“Nothing has meaning until we give it meaning.”
By way of an illustration, Robert Rauschenberg created his “White Paintings” (1951) in the monochromatic painting tradition which aims to reduce things to their most essential nature, and to subsequently lead to the possibility of pure experience” (source).
“Between stimulus and response, there is a space. In that space is our power to choose our response. In our response lies our growth and our freedom.” ~ Viktor E. Frankl (1905-1997).
Thank you, Peter, for the wonderful reminder that all is as it is until we bring our own meaning to it.
I remember first seeing Rauschenberg’s paintings many years ago and feeling perplexed and vexed by his simple expressions of what I believed at the time to be obvious. How could white be other than white?
Yet the art in itself is without meaning uncertain I apply my own varnish to it. White as snow, as a cloud, as my mother’s handkerchief, as the milk I poured into my tea this morning. As Ajahn Chah, the Theravada Thai teacher, often said “All is uncertain.” Even white.
Every colour contains every colour, even white.
A clear glass crystal holds intense and beautiful colours.
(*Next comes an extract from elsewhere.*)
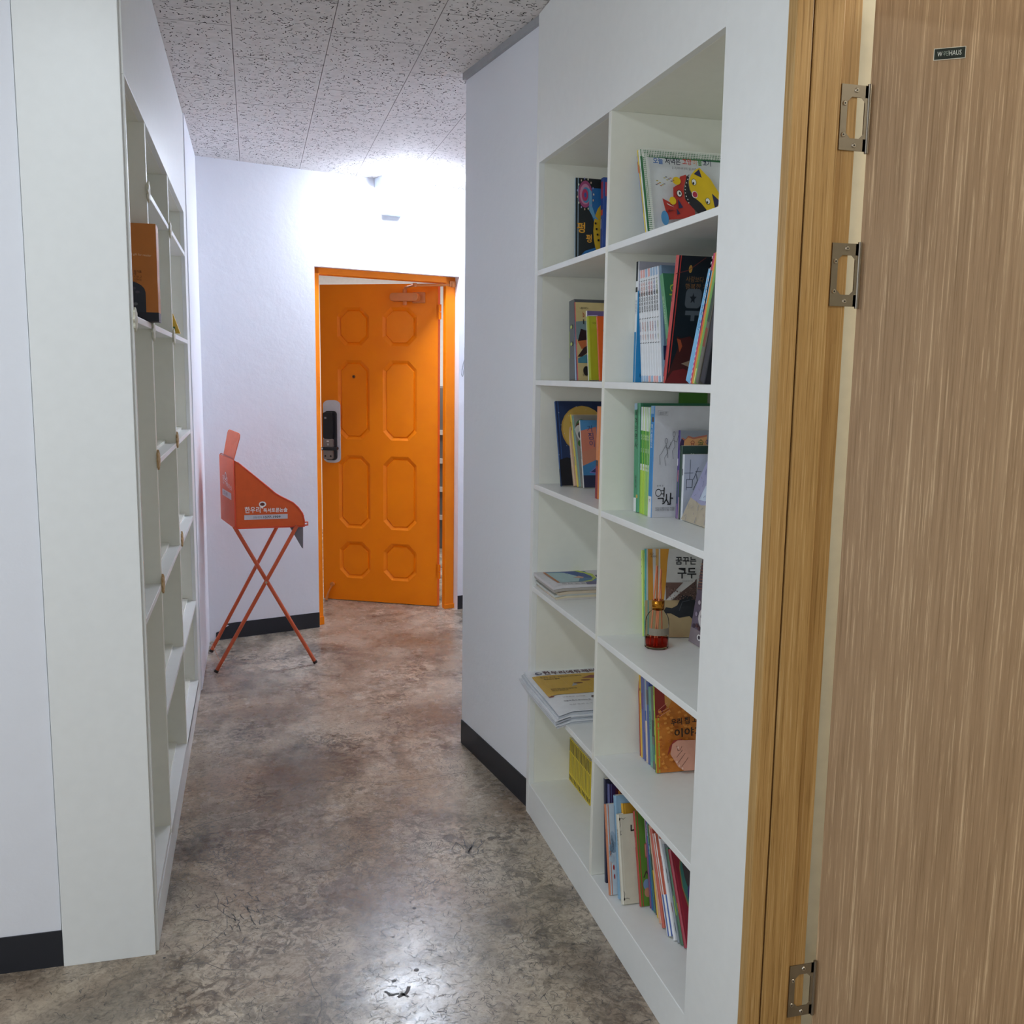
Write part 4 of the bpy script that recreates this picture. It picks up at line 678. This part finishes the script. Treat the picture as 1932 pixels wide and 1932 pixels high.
mag = [('p', [(.1, .2), (.1, .95), (.13, .95), (.13, .2)], '#b5703a'), ('r', .13, .2, .62, .95, '#4a7aa0'), ('p', [(.13, .2), (.13, .9), (.4, .86), (.45, .5), (.35, .2)], '#a9c4c8'), ('p', [(.33, .95), (.36, .6), (.5, .45), (.62, .4), (.62, .95)], '#2f4f92'), ('p', [(.42, 1), (.5, .98), (.58, .7), (.6, .55), (.55, .3), (.4, .2), (.5, .18), (.62, .4), (.66, .7), (.56, 1)], '#bccb4a'), ('p', [(.36, .5), (.46, .6), (.5, .5), (.46, .42)], '#c89a84'),
       ('p', [(.4, 0), (.42, .14), (.62, .26), (1, .26), (1, 0)], '#6a648c'), ('p', [(.62, .26), (.66, .6), (.8, .7), (1, .6), (1, .26)], '#34305c'), ('e', .76, .54, .03, .05, '#c8c8e0'), ('e', .72, .38, .02, .025, '#c8c8e0'), ('e', .86, .4, .02, .025, '#c8c8e0'), ('t', '강소', .14, .72, .035, '#33404a'), ('t', '독서 논술', .12, .06, .02, '#7a7280')]
ml = [f'magazine lying flat, {ORD[5-k]} from the top of the small pile in the fourth far cell' for k in range(5)] + ['white magazine with a blue and lime cartoon cover, topmost of the small pile']
sheetpile('magazine', 'magazine', 'magazines lying in the fourth far cell', ml, .884, 2.757, Z4, .275, .208, [.006, .007, .0065, .008, .0085, .009], ['#cfc9c4', '#d8ccb0', '#cdd0cc', '#c8b8a0', '#b0aaa4', '#d6d3d6'], .009, mag, .004)
nl = [f'white folded newsletter, {ORD[13-k]} from the top of the overhanging stack' for k in range(13)] + ['topmost newsletter with a yellow panel and large dark title, overhanging the shelf']
news = [('r', .03, .37, .95, .86, '#c9a03a'), ('p', [(.03, .352), (.03, .37), (.95, .37), (.95, .352)], '#9a4a2a'), ('wb', '한우리에듀레터', .165, .878, .72, .962, '#5a1f30'), ('e', .115, .91, .035, .03, '#3a3a60'), ('e', .115, .91, .024, .02, '#c9c8ce'), ('w', '첫 수업 예비중1 반편성배치고사 대비법', .1, .79, .52, .825, '#3a3020'), ('wb', '한우리가 함께', .12, .745, .28, .775, '#3a3020'), ('wb', '한우리가 전하는 바른 독서 습관과 논술\n교육 이야기를 담은 소식', .1, .45, .36, .52, '#7a6428'),
        ('p', [(.33, .55), (.4, .58), (.38, .64)], '#9aa0a6'), ('e', .42, .62, .05, .018, '#7a4a26'), ('e', .52, .68, .05, .02, '#8a5a2e'), ('p', [(.5, .74), (.62, .8), (.72, .78), (.72, .7)], '#8a4a46'), ('p', [(.56, .58), (.72, .68), (.72, .56)], '#3a3f6a'), ('e', .62, .54, .07, .03, '#b8a8b0'),
        ('w', '교육정보 브리핑', .14, .29, .36, .31, '#8a6a72'), ('wb', '오늘의 독서 생각하는 힘', .12, .2, .38, .225, '#77757c'), ('w', '추천 도서 소개', .14, .11, .36, .13, '#77757c'), ('e', .46, .27, .05, .03, '#5a4a40'), ('e', .54, .19, .07, .035, '#4a3024'), ('e', .54, .19, .05, .022, '#d8c8bc'), ('e', .56, .1, .04, .015, '#b0603a')]
sheetpile('newsletter', 'newsletter', 'newsletters overhanging the shelf', nl, .843, 2.59, Z5, .33, .388, [.003]*14, ['#d8dade', '#b9bec6', '#dcdee2', '#e2e4e8', '#c4c9d0'], .008, news, .012)

# ------------------------------------------------------------------ leaflet stand
STN = mat('#d8581d', .5); STR = mat('#de4a2a', .45); LEG = mat('#c8562e', .4)
sd = empty('leaflet_stand', (.0, 5.0, 0)); tag(sd, 'orange folding leaflet stand on crossed legs beside the orange door', 'stand'); bpy.context.view_layer.update()
nb = V((-.098, 4.812, 0)); vv = V((-.078, .369, 0)); uu = V((.33, .019, 0)).normalized()
def S(a, d, z): return nb + uu*a + vv*d + V((0, 0, z))
zb = .716; prof = [(0, zb), (.33, zb), (.328, .745), (.32, .78), (.3, .81), (.275, .835), (.245, .852), (.215, .868), (.19, .884), (.16, .912), (.02, 1.035), (.0, 1.048)]
for d0, d1 in ((0, .012), (.95, .962)):
    b = MB(); n = len(prof); vs = [S(a, d0, z) for a, z in prof] + [S(a, d1, z) for a, z in prof]
    b.add(vs, [tuple(range(n)), tuple(range(2*n-1, n-1, -1))] + [((k+1) % n, k, n+k, n+(k+1) % n) for k in range(n)], STN)
    bo = at(b.build('side_panel'), sd)
    if d0 == 0: bo_near = bo
def quad3(b, p, q, z0, z1, th, m):
    nrm = (q-p).cross(ZUP).normalized()*th; vs = [p+V((0,0,z0)), q+V((0,0,z0)), q+nrm+V((0,0,z0)), p+nrm+V((0,0,z0)), p+V((0,0,z1)), q+V((0,0,z1)), q+nrm+V((0,0,z1)), p+nrm+V((0,0,z1))]
    b.add(vs, [(3,2,1,0),(4,5,6,7),(0,1,5,4),(1,2,6,5),(2,3,7,6),(3,0,4,7)], m)
b = MB(); quad3(b, S(0, 0, 0), S(0, .962, 0), zb, 1.05, -.004, STN); n = 10
bk_panel = at(b.build('back_panel', bevel=.0015), sd)
b = MB(); quad3(b, S(.325, .012, 0), S(.325, .95, 0), zb, .77, .004, STN); b.box((0, 0, 0), (0, 0, 0), STN); vs = [S(0, .012, zb), S(.325, .012, zb), S(.325, .95, zb), S(0, .95, zb)]
b.add(vs + [p+V((0, 0, .005)) for p in vs], [(3,2,1,0),(4,5,6,7),(0,1,5,4),(1,2,6,5),(2,3,7,6),(3,0,4,7)], STN); at(b.build('tray'), sd)
b = MB(); b.tube([S(a, -.004, z) for a, z in prof] + [S(*(prof[0][0], -.004, prof[0][1]))], .0035, STR, 8); b.tube([S(0, 0, zb), S(0, .96, zb)], .0035, STR, 8); b.tube([S(.325, 0, zb+.004), S(.345, 0, zb+.006), S(.345, 0, zb+.02), S(.33, 0, zb+.02)], .004, STR, 8); b.tube([S(0, .962, zb), S(0, .962, 1.045), S(0, .88, 1.056), S(0, .1, 1.055), S(0, 0, 1.045)], .003, mat('#9a3a26', .5), 8)
at(b.build('piping'), sd)['label'] = 'bright red orange piping along the seams'
b = MB(); t0, t1 = S(-.002, .72, 0), S(-.002, .06, 0); sh = V((.03, 0, 0)); th = V((.004, .001, 0))
ring = [(t0, 1.04), (t0+sh*.8, 1.165), (t0+sh*.9+(t1-t0)*.03, 1.178), (t0+sh+(t1-t0)*.1, 1.183), (t1+sh*1.2-(t1-t0)*.1, 1.176), (t1+sh*1.2-(t1-t0)*.02, 1.17), (t1+sh*1.15, 1.155), (t1, 1.035)]
n = len(ring); b.add([p+V((0, 0, z)) for p, z in ring] + [p+th+V((0, 0, z)) for p, z in ring], [tuple(range(n-1, -1, -1)), tuple(range(n, 2*n))] + [(k, (k+1) % n, n+(k+1) % n, n+k) for k in range(n)], mat('#d9622f', .5)); at(b.build('header_tab', bevel=.001), sd)
b = MB(); art(b, S(0, -.002, zb), uu, ZUP, -BN, .33, .33, [('wb', '한우리', .135, .222, .36, .318, '#f2f0ee'), ('wb', '독서토론논술', .4, .225, .75, .29, '#f2f0ee'), ('e', .39, .35, .053, .042, '#f4f2f0'), ('e', .388, .35, .034, .024, '#6a2a1c'), ('p', [(.35, .33), (.38, .285), (.4, .295), (.375, .33)], '#f4f2f0'), ('r', .125, .125, .75, .195, '#cfccd2'), ('w', '상담/문의', .25, .143, .375, .173, '#4a4a52'), ('wb', '1577-1909', .4, .141, .645, .175, '#3a3a42')], .0003); at(b.build('side_lettering'), bo_near)
b = MB(); vn = (S(0, 0, 0)-S(0, 1, 0)).normalized(); art(b, S(-.0042, .962, zb), vn, ZUP, V((-uu.x, -uu.y, 0)), .355, .33, [('t', '한우리', .22, .6, .05, '#eceae8', -2), ('t', '독서토론논술', .47, .565, .027, '#eceae8', -2), ('e', .47, .72, .06, .06, '#f2f0ee'), ('e', .47, .72, .04, .042, '#a8482a'), ('r', .2, .4, .86, .5, '#cfccd2'), ('t', '1577-1909', .28, .425, .026, '#4a4a52')], .0003); at(b.build('back_lettering'), bk_panel)
def leg(p, q):
    b = MB(); b.tube([p, q], .0095, LEG, 12); d = (V(q)-V(p)).normalized(); o = at(b.build('leg'), sd)
    c = MB(); c.tube([V(q)-d*.012, V(q)+d*.001], .0112, mat('#2a2220', .6), 12); at(c.build('foot_cap'), o)
leg((-.105, 4.826, .725), (.275, 4.845, .009)); leg((.193, 4.812, .722), (-.209, 4.79, .009)); leg((.14, 5.175, .73), (-.247, 5.16, .009))
b = MB(); b.tube([(.04, 4.79, .446), (.04, 4.846, .446)], .0055, mat('#b9a58a', .3, .8), 10); b.tube([(-.24, 5.164, .05), (-.2, 4.99, .012), (-.188, 4.795, .07)], .0012, mat('#c87a52'), 6); at(b.build('pivot_and_cord'), sd)
b = MB(); fl = [(.262, .712), (.327, .712), (.325, .6), (.318, .606)]
b.add([S(a, .05, z) for a, z in fl] + [S(a, .058, z) for a, z in fl], [(3, 2, 1, 0), (4, 5, 6, 7)] + [(k, (k+1) % 4, 4+(k+1) % 4, 4+k) for k in range(4)], mat('#77747a', .6)); at(b.build('hanging_flap'), sd)['label'] = 'grey cloth flap hanging under the tray'

# ------------------------------------------------------------------ lamps, exit sign, cord, things beyond the door
lam = empty('ceiling_light', BM @ V((1.1, -.14, 2.54))); tag(lam, 'square ceiling light glowing above the orange door', 'light'); bpy.context.view_layer.update()
b = MB(); b.box((.969, -.12, 2.512), (1.27, -.002, H-.0005), mat('#dfe6ee', .5), BM); b.box((1.03, -.26, 2.548), (1.21, -.11, H-.0005), mat('#dfe6ee', .5), BM); at(b.build('housing', bevel=.003), lam)
b = MB(); b.lathe([(0, -.075), (.06, -.074), (.1, -.068), (.123, -.055), (.13, -.035), (.13, -.004), (0, -.002)], BM @ V((1.12, -.17, 2.55)), m_emit('cool_diffuser', '#e4eeff', FAR_LAMP), 40); at(b.build('diffuser'), lam)
b = MB(); b.box((1.012, -.045, 2.368), (1.135, -.001, 2.472), mat('#dfe9ea', .5), BM); ex = b.build('exit_sign', bevel=.003); tag(ex, 'small white and green emergency exit light on the wall under the ceiling light', 'sign')
b = MB(); art(b, BM @ V((1.012, -.0455, 2.368)), BU, ZUP, -BN, .123, .104, [('r', .18, .3, .9, .95, '#f2f7f5'), ('r', .2, .32, .31, .95, '#0e9a7a'), ('r', .79, .32, .9, .95, '#0e9a7a'), ('r', .0, .0, 1, .28, '#5f7f88'), ('e', .56, .8, .05, .06, '#3a8a70'), ('l', [(.56, .74), (.53, .56), (.45, .42)], .006, '#3a8a70'), ('l', [(.53, .56), (.62, .48), (.62, .38)], .005, '#3a8a70'), ('l', [(.45, .68), (.55, .7), (.66, .64)], .005, '#3a8a70')], .0004); b.build('pictogram', ex)
rl = empty('ceiling_light', (-.47, 1.05, 2.54)); tag(rl, 'long white ceiling light on the ceiling of the front room', 'light'); bpy.context.view_layer.update()
b = MB(); b.box((-.62, .48, 2.53), (-.32, 1.62, H-.0005), mat('#eceeee', .5)); at(b.build('housing', bevel=.004), rl)
b = MB(); b.tube([BM @ V((1.553, -.012, 1.635)), BM @ V((1.553, -.012, 1.565)), BM @ V((1.546, -.012, 1.54)), BM @ V((1.537, -.012, 1.5)), BM @ V((1.534, -.012, 1.47)), BM @ V((1.539, -.012, 1.46)), BM @ V((1.545, -.012, 1.47)), BM @ V((1.55, -.012, 1.51)), BM @ V((1.554, -.012, 1.56))], .0016, mat('#5c6068', .6), 8)
tag(b.build('cord_loop'), 'thin grey loop of cord hanging on the back wall right of the door', 'cord')
sr = empty('staircase', (1.9, 7.9, 0)); tag(sr, 'grey stairs glimpsed through the gap at the hinges of the orange door', 'stairs'); bpy.context.view_layer.update()
b = MB(); gy = mat('#55524e', .7)
b.prism([(1.2, 8.2), (2.98, 7.0), (2.98, 9.18), (1.2, 9.18)], 0, 1.36, gy); at(b.build('flank'), sr)
for k in range(4):
    b = MB(); b.prism([(1.19, 8.18), (2.98, 6.98), (2.98, 7.02), (1.2, 8.22)], .25+.24*k, .29+.24*k, mat('#a8a39c', .6)); at(b.build('tread'), sr)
The light gives true colours and meaning.
Welcome back 🙂
Leaning over the railing as the COHO ferry approached Victoria, I spotted a dark object bobbing in the water: about 8 feet in length, round, shiny. What’s that? Looks like a log. No one else seemed to pay attention to the thing: people were taking photos of the coast line, chatting and pointing, getting ready to disembark.
What if I’d shouted “look! a whale!”? Would the “log” have turned into a “whale”? Would people have come running to take pictures? What if it hadn’t been a log at all, but a scuba diver, or a sea monster looking at us? What if sunlight and waves had played tricks on my perception? What if I’d dreamed the whole thing?